- [WHAT IS BEING ASKED]: Extract the lines from the first one in the records below through the line containing "return Vector(((px - VX)", keeping both ends and leaving out any pictures.

===== EXERCISE MATERIAL

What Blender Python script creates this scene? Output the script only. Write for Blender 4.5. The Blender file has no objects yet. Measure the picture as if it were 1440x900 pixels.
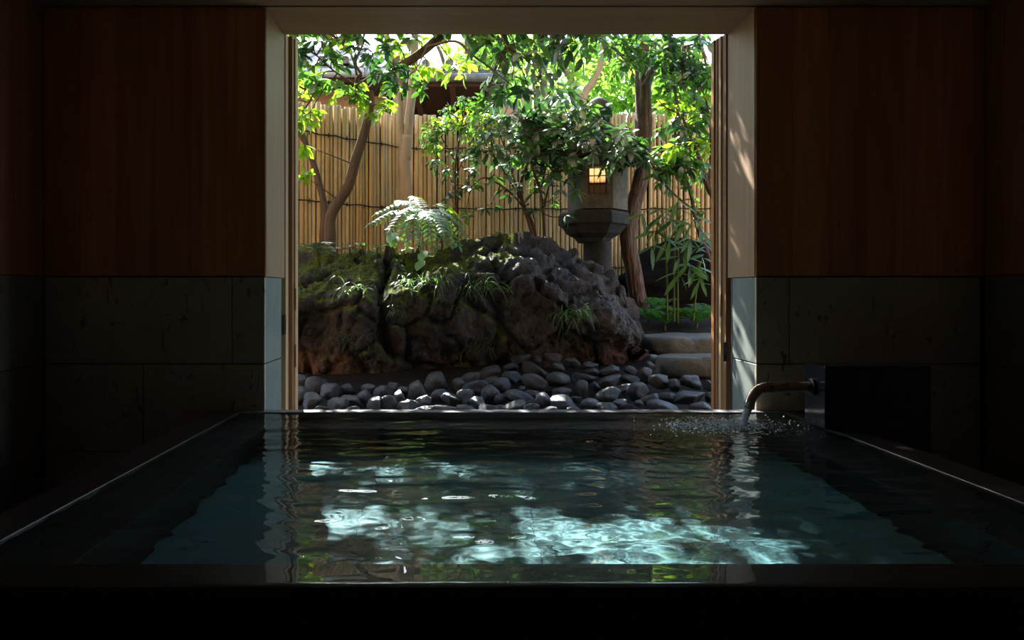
import bpy, math, random
import numpy as np
from mathutils import Vector, noise, Matrix
random.seed(7); np.random.seed(7)
S = bpy.context.scene
COL = S.collection
PI = math.pi
F = 1040.0; VX, VY, EYE = 655.0, 408.0, 0.57      # perspective of the photograph; water level is z = 0

def P(px, py, Y):
    return Vector(((px - VX) / F * Y, Y, EYE + (VY - py) / F * Y))

# ------------------------------------------------------------------ mesh builder
class MB:
    def __init__(self): self.v = []; self.f = []
    def add(self, vs, fs):
        n = len(self.v); self.v += [tuple(p) for p in vs]
        self.f += [tuple(i + n for i in q) for q in fs]
    def box(self, x0, x1, y0, y1, z0, z1, bev=0.0):
        if bev <= 0:
            vs = [(x, y, z) for z in (z0, z1) for y in (y0, y1) for x in (x0, x1)]
            self.add(vs, [(0, 2, 3, 1), (4, 5, 7, 6), (0, 1, 5, 4), (2, 6, 7, 3), (0, 4, 6, 2), (1, 3, 7, 5)]); return
        b = min(bev, (x1 - x0) * .45, (y1 - y0) * .45, (z1 - z0) * .45)
        X = (x0, x1); Y = (y0, y1); Z = (z0, z1); vs = []; idx = {}
        for i in (0, 1):
            for j in (0, 1):
                for k in (0, 1):
                    sx, sy, sz = (1 - 2 * i) * b, (1 - 2 * j) * b, (1 - 2 * k) * b
                    for a in range(3):
                        p = [X[i] + sx, Y[j] + sy, Z[k] + sz]; p[a] = (X[i], Y[j], Z[k])[a]
                        idx[(i, j, k, a)] = len(vs); vs.append(tuple(p))
        fs = []
        for a in range(3):
            o = [q for q in range(3) if q != a]
            for s in (0, 1):
                q = []
                for (u, w) in ((0, 0), (1, 0), (1, 1), (0, 1)):
                    c = [0, 0, 0]; c[a] = s; c[o[0]] = u; c[o[1]] = w; q.append(idx[(*c, a)])
                fs.append(tuple(q))
            for u in (0, 1):
                for w in (0, 1):
                    q = []
                    for (t, ax) in ((0, 0), (0, 1), (1, 1), (1, 0)):
                        c = [0, 0, 0]; c[a] = t; c[o[0]] = u; c[o[1]] = w; q.append(idx[(*c, o[ax])])
                    fs.append(tuple(q))
        for c in [(i, j, k) for i in (0, 1) for j in (0, 1) for k in (0, 1)]:
            fs.append(tuple(idx[(*c, a)] for a in range(3)))
        self.add(vs, fs)
    def tube(self, pts, rad, n=8, cap=True):
        pts = [Vector(p) for p in pts]; m = len(pts)
        if not hasattr(rad, '__len__'): rad = [rad] * m
        t0 = (pts[1] - pts[0]).normalized()
        a = Vector((0, 0, 1)) if abs(t0.z) < .9 else Vector((1, 0, 0))
        u = t0.cross(a).normalized(); vs = []
        for i in range(m):
            t = (pts[min(i + 1, m - 1)] - pts[max(i - 1, 0)]).normalized()
            u = (u - t * u.dot(t)).normalized(); w = t.cross(u)
            for k in range(n):
                an = 2 * PI * k / n
                vs.append(pts[i] + (u * math.cos(an) + w * math.sin(an)) * rad[i])
        fs = [(i * n + k, i * n + (k + 1) % n, (i + 1) * n + (k + 1) % n, (i + 1) * n + k) for i in range(m - 1) for k in range(n)]
        if cap: fs += [tuple(range(n))[::-1], tuple((m - 1) * n + k for k in range(n))]
        self.add(vs, fs)
    def prism(self, poly, axis, a0, a1):
        n = len(poly)
        def mk(p, t):
            return {0: (t, p[0], p[1]), 1: (p[0], t, p[1]), 2: (p[0], p[1], t)}[axis]
        vs = [mk(p, a0) for p in poly] + [mk(p, a1) for p in poly]
        self.add(vs, [tuple(range(n))[::-1], tuple(range(n, 2 * n))] + [(i, (i + 1) % n, n + (i + 1) % n, n + i) for i in range(n)])
    def lathe(self, prof, c, n=24, rot=0.0, sx=1, sy=1):
        vs = []
        for (r, z) in prof:
            for k in range(n):
                an = 2 * PI * k / n + rot
                vs.append((c[0] + r * math.cos(an) * sx, c[1] + r * math.sin(an) * sy, c[2] + z))
        m = len(prof)
        fs = [(i * n + k, i * n + (k + 1) % n, (i + 1) * n + (k + 1) % n, (i + 1) * n + k) for i in range(m - 1) for k in range(n)]
        fs += [tuple(range(n))[::-1], tuple((m - 1) * n + k for k in range(n))]
        self.add(vs, fs)
    def leaf(self, b, d, nrm, L, W, fold=.22, curl=.25):
        d = d.normalized(); s = d.cross(nrm)
        if s.length < 1e-3: s = d.cross(Vector((1, 0, .1)))
        s.normalize(); u = s.cross(d)
        vs = [b]
        for (t, w) in ((.22, .68), (.5, 1.0), (.78, .66)):
            c = b + d * (L * t) - u * (curl * L * t * t)
            h = u * (fold * W * w * .5)
            vs += [c - s * (W * w * .5) + h, c, c + s * (W * w * .5) + h]
        vs.append(b + d * L - u * (curl * L))
        self.add(vs, [(0, 2, 1), (0, 3, 2), (1, 2, 5, 4), (2, 3, 6, 5), (4, 5, 8, 7), (5, 6, 9, 8), (7, 8, 10), (8, 9, 10)])
    def blade(self, b, d, L, W, droop=.8, n=6):
        d = d.normalized(); s = d.cross(Vector((0, 0, 1)))
        if s.length < 1e-3: s = Vector((1, 0, 0))
        s.normalize(); vs = []; p = Vector(b); dd = Vector(d)
        for i in range(n + 1):
            w = W * (1 - (i / n) ** 1.6) * .5 + .0004
            vs += [p - s * w, p + s * w]
            p = p + dd * (L / n); dd = (dd + Vector((0, 0, -droop / n))).normalized()
        self.add(vs, [(2 * i, 2 * i + 1, 2 * i + 3, 2 * i + 2) for i in range(n)])
    def build(self, name, mat, parent=None, smooth=False, loc=None):
        me = bpy.data.meshes.new(name)
        me.from_pydata(self.v, [], self.f); me.update()
        me.materials.append(mat)
        if smooth: me.polygons.foreach_set('use_smooth', [True] * len(me.polygons))
        o = bpy.data.objects.new(name, me); COL.objects.link(o)
        if loc is not None:
            me.transform(Matrix.Translation(-Vector(loc))); o.location = loc
        if parent is not None:
            o.parent = parent
            if loc is None: o.matrix_parent_inverse = Matrix.Translation(-parent.location)
        return o

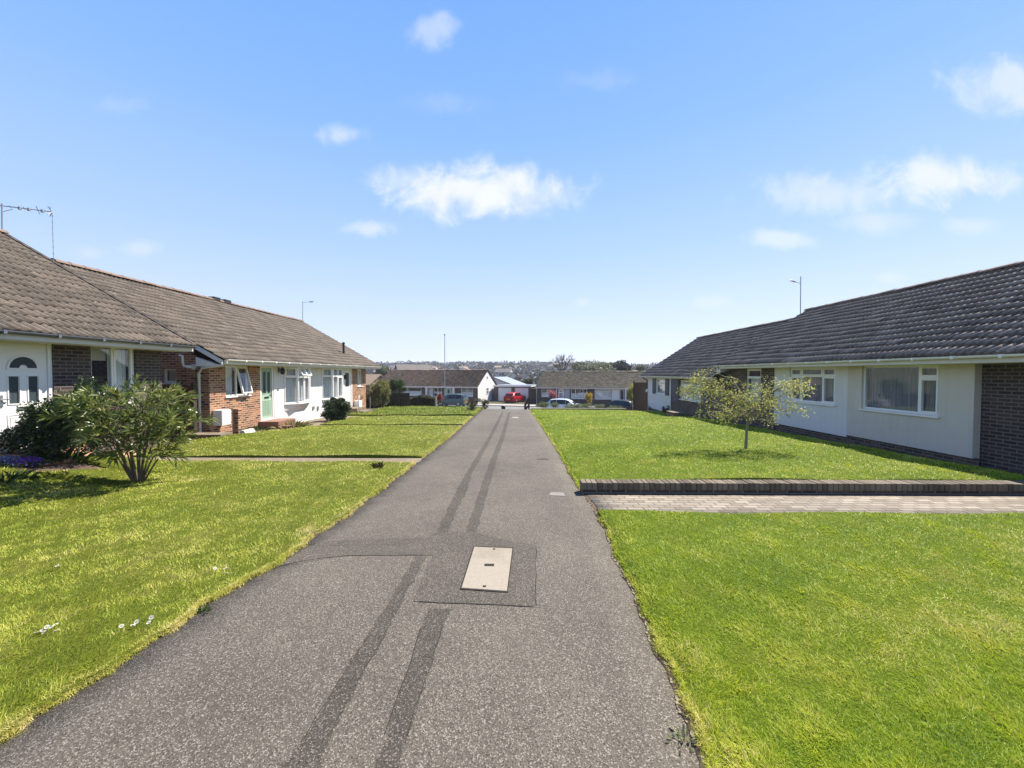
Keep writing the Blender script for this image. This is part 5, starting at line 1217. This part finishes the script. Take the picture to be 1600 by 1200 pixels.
tuft('broad-leaved weed at the path edge below the dandelion', 320, 955, .06, .05, 30, M['leaf_mid'], 7, 'weed', .018)
# round evergreen in front of the white bays
bush('round_bush', 'rounded dark evergreen bush before the white rendered bays', 'bush', at(524, 658), (.66, .6, .56), 8000, .08, M['leaf_dark'], 60, .24, aspect=.6, seed=4, zc=.53, shell=.85)
bush('tall_shrub', 'tall loose olive shrub at the far end of the left lawn', 'shrub', (onY(596, 640, 27).x, 27, gz(-8.7, 27)), (.95, .8, .95), 5200, .13, M['leaf_olive'], 30, .3, aspect=.4, seed=5, zc=1.05)
bush('tall_shrub', 'darker arching shrub behind the tall olive one', 'shrub', (onY(618, 640, 30.5).x, 30.5, gz(-9, 30.5)), (.95, .8, 1.0), 4000, .13, M['leaf_mid'], 24, .3, aspect=.4, seed=6, zc=1.5)
# hedge left of the dark car
HG = thing('hedge', 'clipped brown-green hedge left of the dark people carrier', 'hedge', (onY(660, 640, 33).x, 33, gz(-7.5, 33)))
rng = np.random.default_rng(8); x0, x1 = onY(640, 630, 33).x, onY(681, 630, 33).x; zt = onY(660, 619.5, 33).z; n_ = 14000
pos = np.stack([rng.uniform(x0, x1, n_), 33 + rng.uniform(-.5, .5, n_), gz(-7.5, 33) - .3 + (zt - gz(-7.5, 33) + .3) * rng.random(n_) ** .8], 1); pos[:, 2] += .10 * np.sin(pos[:, 0] * 3) * (pos[:, 2] > zt - .4)
leaf_mesh('foliage', pos, rng.normal(size=(n_, 3)), .12, .07, M['leaf_hedge'], HG, None, .1, rng)
b = MB(); b.box(x0 + .2, x1 - .2, 32.75, 33.25, gz(-7.5, 33) - .5, zt - .25); b.build('stems', M['wood_dark'], HG)
bush('conical_shrub', 'dark heathery shrub at the far left corner of the path', 'shrub', (onY(737.5, 647, 24.6).x, 24.6, gz(-2.8, 24.6)), (.36, .34, .42), 1800, .07, M['leaf_hedge'], 24, .3, aspect=.35, seed=9, zc=.36)
bush('low_shrub', 'small spiky dark shrub beside the far end of the path', 'shrub', (onY(757.5, 641, 27.2).x, 27.2, gz(-2.2, 27.2)), (.3, .3, .36), 900, .1, M['leaf_hedge'], 14, .3, aspect=.25, seed=10, zc=.3)
for k, (px, rx) in enumerate(((846, .55), (868, .62), (892, .6), (918, .45), (936, .4), (962, .5), (851, .4), (905, .5))):
    pY = 27.6 + (k % 3) * .5; lab = ['mound of grey-green lavender nearest the path', 'large lavender mound under the silver car’s tail', 'lavender mound under the silver car’s door', 'low lavender mound under the silver car’s bonnet', 'small green mound between the silver and black cars', 'lavender mound under the black car', 'dull low lavender clump behind the nearest mound', 'flat lavender clump behind the mounds by the silver car'][k]
    bush('lavender', lab, 'lavender', (onY(px, 640, pY).x, pY, gz(onY(px, 640, pY).x, pY)), (rx, .4, .22), 1300, .11, M['leaf_grey'], 16, .32, 'lavender mounds along the end of the right lawn', aspect=.12, upb=1.0, seed=20 + k, zc=.34)
bush('red_shrub', 'small red-leaved shrub beside the pale post by the people carrier', 'shrub', (onY(687, 630, 34.5).x, 34.5, gz(-6.5, 34.5)), (.42, .35, .4), 1500, .08, M['petal_red'], 14, .35, aspect=.5, seed=30, zc=1.25)
bush('pink_shrub', 'pink flowering shrub before the left window of the olive-roofed bungalow', 'shrub', (onY(862, 628, 53.5).x, 53.5, gz(5, 53.5)), (.85, .7, .75), 1800, .13, M['petal_pink'], 16, .34, aspect=.6, seed=31, zc=1.35)
bush('forsythia', 'bright yellow flowering shrub before the olive-roofed bungalow', 'shrub', (onY(920, 628, 52).x, 52, gz(9.5, 52)), (.55, .5, .75), 2200, .13, M['petal_yellow'], 18, .34, aspect=.5, seed=32, zc=1.0)
bush('slim_tree', 'slender pale-leaved sapling by the dark fence at the right', 'tree', (onY(989, 640, 30.5).x, 30.5, gz(8.9, 30.5)), (.42, .4, 1.05), 1500, .10, M['leaf_yellow'], 24, .3, aspect=.5, seed=33, zc=1.75, nst=3)
bush('low_shrub', 'round black-green pot shrub at the base of the white panel by the navy shutters', 'shrub', at(1041, 646), (.26, .26, .24), 900, .06, M['leaf_fardark'], 14, .35, aspect=.5, seed=34)
for k, (px, lab) in enumerate(((612, 'dry brown shrub by the foot of the white gable'), )):
    bush('low_shrub', lab, 'shrub', (onY(745, 630, 55.5).x, 55.5, gz(-5.5, 55.5)), (.9, .5, .45), 1200, .12, M['leaf_bare'], 14, .35, aspect=.3, seed=35)

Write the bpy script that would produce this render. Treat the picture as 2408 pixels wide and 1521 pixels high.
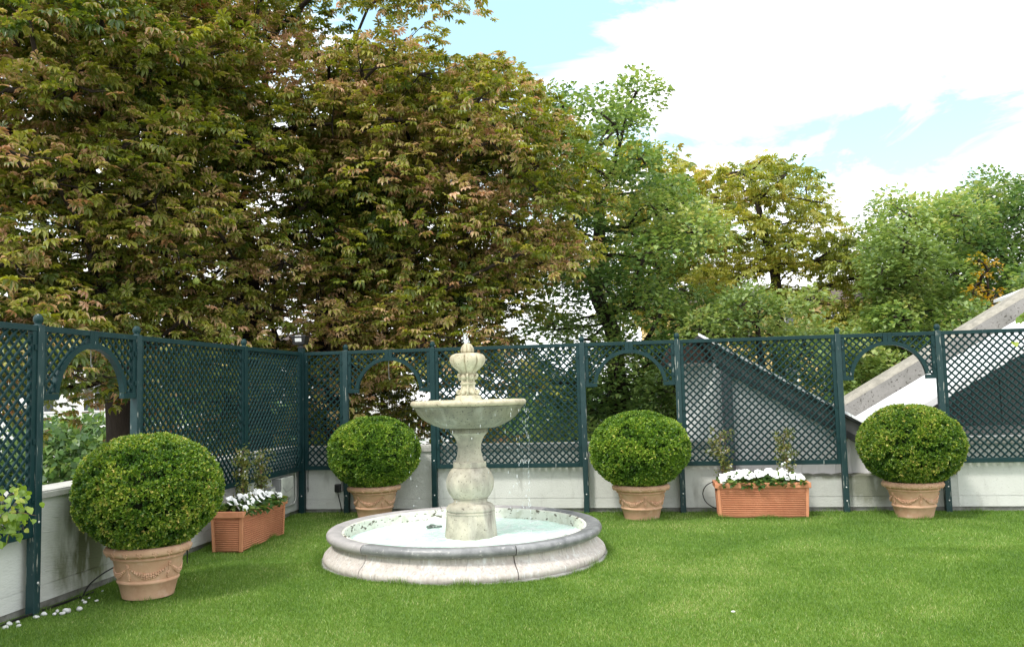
import bpy, math, random
import numpy as np
from mathutils import Vector, Matrix
random.seed(7); RG = np.random.default_rng(11)
R_ = math.radians; PI = math.pi
for o in list(bpy.data.objects): bpy.data.objects.remove(o)
scn = bpy.context.scene; COL = scn.collection

# ---------------------------------------------------------------- camera
PITCH, ROLL, EYE, FPX = R_(4.5515), R_(-1.4536), 1.6, 1962.7      # FPX: focal length in pixels of a 2408 wide picture
cf = Vector((0, math.cos(PITCH), math.sin(PITCH))); cu = Vector((0, -math.sin(PITCH), math.cos(PITCH))); cr = Vector((1, 0, 0))
CR = cr*math.cos(ROLL) + cu*math.sin(ROLL); CU = -cr*math.sin(ROLL) + cu*math.cos(ROLL)
cam = bpy.data.objects.new('camera', bpy.data.cameras.new('camera')); COL.objects.link(cam)
M = Matrix((CR, CU, -cf)).transposed().to_4x4(); M.translation = Vector((0, 0, EYE)); cam.matrix_world = M
cam.data.sensor_width = 36; cam.data.lens = FPX/2408*36; cam.data.clip_start = .05; cam.data.clip_end = 2000
scn.camera = cam
def ray(x, y): return cf + CR*((x-1204)/FPX) - CU*((y-760.5)/FPX)
def at(x, y, Y):                                                   # a measured direction and distance -> a point of the place
    d = ray(x, y); return Vector((0, 0, EYE)) + d*(Y/d.y)

# ---------------------------------------------------------------- world and sun
SUN_EL, SUN_AZ = R_(54), R_(222)                                   # azimuth clockwise from +Y
w = bpy.data.worlds.new('World'); scn.world = w; w.use_nodes = True; nt = w.node_tree; nt.nodes.clear()
def N(nt, t, **k):
    n = nt.nodes.new(t)
    for a, b in k.items(): setattr(n, a, b)
    return n
sky = N(nt, 'ShaderNodeTexSky', sky_type='NISHITA', sun_disc=False, sun_elevation=SUN_EL, sun_rotation=SUN_AZ)
bg1 = N(nt, 'ShaderNodeBackground'); bg1.inputs[1].default_value = .15
hsv = N(nt, 'ShaderNodeHueSaturation'); hsv.inputs['Hue'].default_value = .465; hsv.inputs['Saturation'].default_value = 1.35; hsv.inputs['Value'].default_value = 1.35; nt.links.new(sky.outputs[0], hsv.inputs['Color']); nt.links.new(hsv.outputs[0], bg1.inputs[0])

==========

- [WRITTEN SOLUTION]:
What Blender Python script creates this scene? Output the script only. Write for Blender 4.5. The Blender file has no objects yet. Measure the picture as if it were 1440x900 pixels.
import bpy, math, random
import numpy as np
from mathutils import Vector, noise, Matrix
random.seed(7); np.random.seed(7)
S = bpy.context.scene
COL = S.collection
PI = math.pi
F = 1040.0; VX, VY, EYE = 655.0, 408.0, 0.57      # perspective of the photograph; water level is z = 0

def P(px, py, Y):
    return Vector(((px - VX) / F * Y, Y, EYE + (VY - py) / F * Y))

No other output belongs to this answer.